1The record is unclear as to the reason settlement negotiations after May 27, 1999, took place with the estate's attorney rather than with the attorney who represented Mrs. Maycock in her capacity as beneficiary.

2Though the judge's order finds that the agreement took place on August 3, 1999, the letter evidencing the terms of the agreement prepared by the estate's attorney, the pleadings, and the probate distribution of the estate cite the date of settlement as August 4, 1999. 

3This is the same issue deemed waived and thus unanswered in Matter of Estate of McCormick, 926 P.2d 360 (Wyo. 1996), a case involving the enforcement of an oral estate distribution settlement agreement among an intestate's heirs.

 4"In this form, and without change, the Wyoming Statute of Frauds has been a part of Wyoming law since 1871, insofar as the sale of real estate is concerned."  Wallis v. Bosler, 70 Wyo. 129, 139, 246 P.2d 771, 774 (Wyo. 1952). 
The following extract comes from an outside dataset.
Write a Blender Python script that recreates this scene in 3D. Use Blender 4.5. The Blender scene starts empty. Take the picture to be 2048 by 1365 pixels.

 5The original percentage of the sons' mineral interests is undetermined as it was to be based upon the size of their mother's share in the estate: "Share A." Likewise, the precise composition of Mrs. Maycock's elective share of the estate was never determined.

6See generally M.L. Cross, Annotation, Family Settlement of Testator's Estate, 29 A.L.R.3d 8, 27 § 4 (1970 & Supp. 2000).